Facing closer government scrutiny and pressure to reduce costs, social security agency Centrelink is moving to boost the way mission-critical internal reports and information are provided to its users.
Written by Iain Ferguson, Contributor
Facing closer government scrutiny and pressure to reduce costs, social security agency Centrelink is moving to boost the way mission-critical internal reports and information are provided to its users.

In request for tender (RFT) documents released to the market this month, Centrelink -- which operates Australia's fourth-largest information technology network and its largest single-purpose call centre system -- said it planned to acquire a new Corporate Business Intelligence and Performance Management (CBI/PM) suite.

According to Centrelink, information is presently delivered via a hotch-potch of tools, including parts of BI solutions supplied by three vendors, a custom-built balanced scorecard and spreadsheets used for budgeting applications and reporting and statistical analysis of Centrelink data.

The agency said its "primary aim" for the CBI/PM suite was to "rationalise the currently-deployed BI products into a single presentation layer".

Users would more easily gain access to information which would help them drive performance at "strategic, tactical and operational levels".

The suite must include mainstream reporting and analysis, strategic and operational score-carding and dashboards, Centrelink said.

Optional functionality includes budgeting, planning, modelling and forecasting, as well as data and text mining.

The suite should supply information to up to 25,000 end-users, including 5,000 users who would access at least 40 reports per month, 400 power users and IT professionals who would access more than 100 reports per month and 20-50 report developers who would create the reports and data sets as well as manage access.

According to Centrelink, the successful tenderer would face an acceptance-testing period of three months before an initial purchase of five years (a three-year initial period with two one-year extensions).
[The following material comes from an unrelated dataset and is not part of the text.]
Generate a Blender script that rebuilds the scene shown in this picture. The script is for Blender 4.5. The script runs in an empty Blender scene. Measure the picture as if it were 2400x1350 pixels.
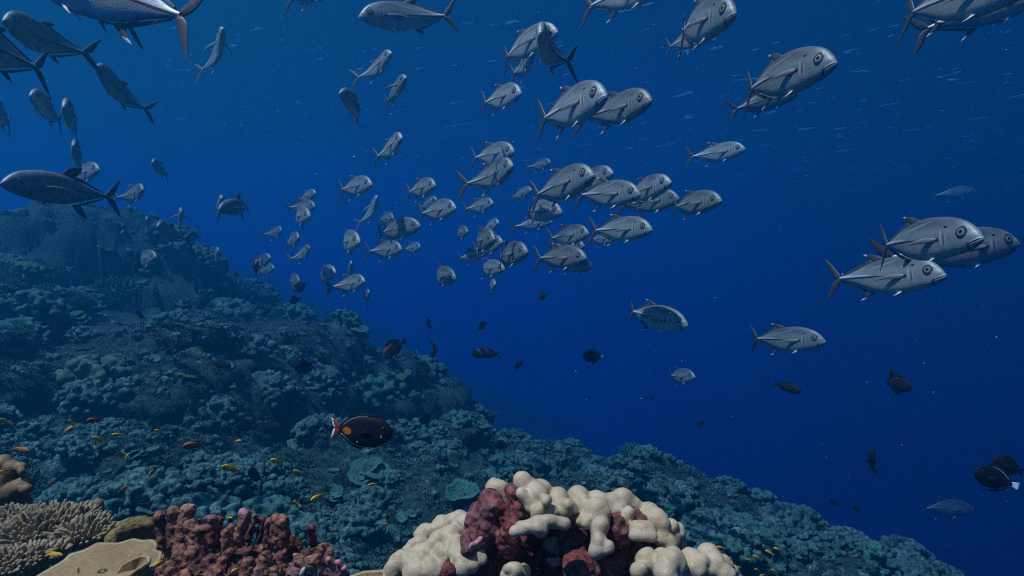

The solution should be able to accommodate Centrelink's projected growth for the next 15 years.

The RFT closes on 10 April.

Centrelink is under immense pressure from the government to improve its efficiency, with one of its strategic directions being to "use IT to work smarter" to reduce costs.

Human Services Minister Joe Hockey is pushing the government to implement a human services smart-card which would slash welfare fraud and sharply increase the number of people who contact the agency using lower-cost channels such as the Centrelink website.

Other Centrelink priorities include forging direct contacts with third-party organisations and agencies to verify customer circumstances and delivering non-paper-based verification of requests to businesses.

Centrelink was embarrassed last month when a government auditors' report found its core database was marred by a series of anomalies and errors, the most notable being that the names of 1.5 million deceased people were still in the system.